Dopo don Milani e Gianni Rodari, la storica Vanessa Roghi affronta il tema della scuola democratica ne Il passero coraggioso. Cipì, Mario Lodi e la scuola democratica (Laterza, pp. 224, euro 18).
Il libro è «una biografia rovesciata» che traccia il percorso collettivo del Movimento di Cooperazione Educativa (Mce) e una storia della pratica didattica che – nella sua concretezza – è la cartina al tornasole della scuola italiana tra gli anni ’50 e ’70.
Una scuola che si voleva democratica, mentre oggi democrazia viene intesa da qualcuno come «una degenerazione» perché le idee di Mce, derivate dai pedagogisti Célestin Freinet e John Dewey, sono state gattopardescamente svuotate.
LA PEDAGOGIA di Lodi germoglia da un fertile humus: il suo antifascismo e gli insegnanti che come lui vogliono applicare la Costituzione a scuola. Nella nuova Italia, il bambino va messo al centro: una pratica semplice da applicare anche nelle scuole più sperdute e che ne hanno più bisogno, come Vho di Piadena dove insegna lui. Si va per tentativi grazie a insegnanti che mettono in discussione il proprio modo di fare scuola adottando pedagogia dell’attivismo, puerocentrismo, metodo sperimentale. Questo mentre in Italia tutto cambia tranne la scuola: al predominio cattolico fa da contraltare l’assenza di dibattito a sinistra.
Di qui i primi fraintendimenti, che Lettera a una professoressa e il ‘68 esasperano dimenticando che il testo di Barbiana è stato scritto con la metodologia del testo libero appresa da Lodi. La pedagogia di don Milani è centrata sul suo carisma e non è replicabile, Mario Lodi cerca un modello riproducibile in ogni scuola.
Ma con il ’68 anche Mce mette tra parentesi la didattica e, invece di riformare la scuola da dentro come nerbo di un Paese democratico, vorrebbe abbatterla come struttura. Lodi funge da cerniera tra questi due aspetti, come mostrano i suoi libri: da C’è speranza se questo accade a Vho a Il paese sbagliato, una risposta alla Lettera di Barbiana che riassume vent’anni di Mce aprendosi alla scuola militante degli anni ’70, fino alla nuova edizione bestseller Einaudi di Cipì pubblicata nel 1972, un passero che scopre che la tradizione nasconde l’inganno dei più deboli e che la salvezza è un’azione collettiva. Lodi è sempre più una guida ma non tralascia l’impegno: lettere, convegni, la Biblioteca di Lavoro con nuovi testi scolastici (altra richiesta di Barbiana).

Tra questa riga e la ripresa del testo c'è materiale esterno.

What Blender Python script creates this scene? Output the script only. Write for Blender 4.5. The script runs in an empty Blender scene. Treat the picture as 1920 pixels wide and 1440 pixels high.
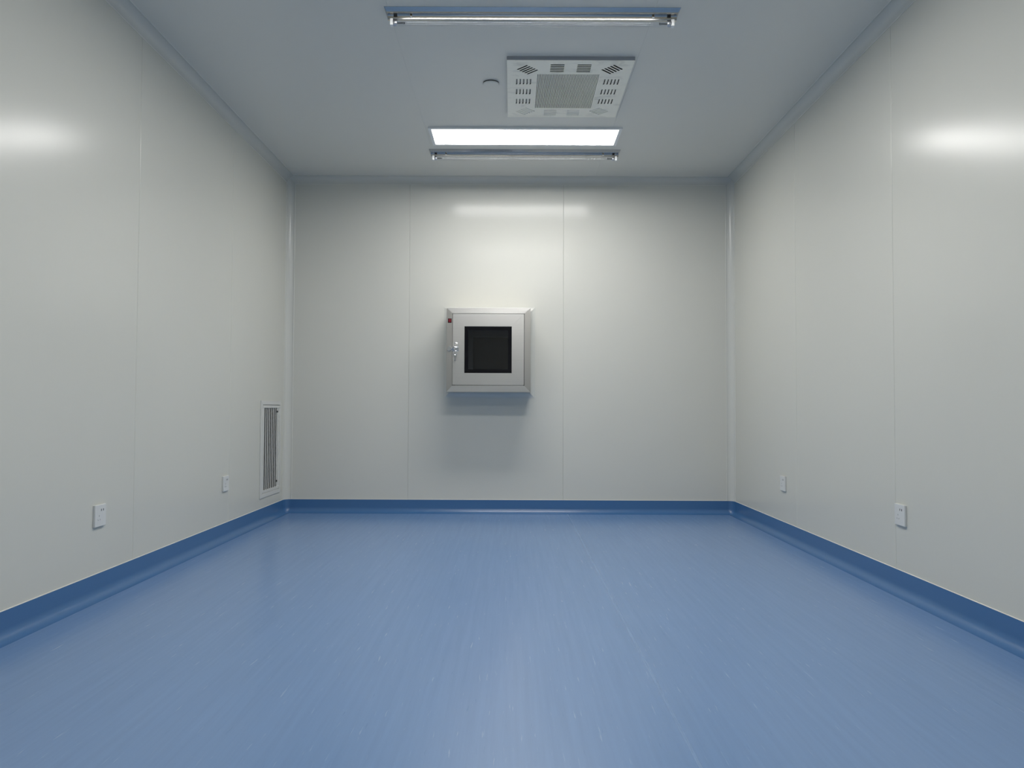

Ma è infine costretto ad ammettere che il suo metodo rimane confinato a poche isole felici, mentre il resto arranca tra insegnanti affezionati all’autoritarismo, edifici cadenti, libri di testo senza senso e un’istituzione che fatica ad adattarsi al presente nonostante alcune riforme come la scuola media unificata del 1962. Inoltre, il suo metodo viene spesso adottato superficialmente: Cipì funziona se si adotta il testo libero con cui è scritto, non se viene usato per pensierini o riassunti.
I MOTIVI DIETRO a questa discrepanza sono molti e strutturali: inadeguata formazione e scarsa vocazione degli insegnanti, intrusione di motivi estranei alla didattica e una macchina burocratica che recepisce solo ciò che fa propaganda. In tutto ciò, come osserva Lodi nel 1973, gli insegnanti rischiano di essere i capri espiatori di un supposto fallimento della scuola democratica, mentre sono vittime di strutture ideologiche oppressive.
Alcuni, oggi, vorrebbero risolvere questi problemi tornando alla severità del passato. Ma – sostiene Roghi con forza – l’unica soluzione è la cooperazione educativa, che permette a ogni insegnante di riflettere su ciò che può fare in classe, anche senza leggi o riforme; altrimenti si torna al maestro carismatico, che cambia chi lo incontra ma raramente la società.
Come fecero gli alunni di Lodi scrivendo Cipì, bisogna aprire la finestra e farsi domande perché l’unico modo di correggere un paese sbagliato è immaginarne uno giusto: «Non è facile, ma neppure impossibile. Se è accaduto una volta, al Vho, tanti anni fa, può accadere di nuovo, ogni giorno ovunque».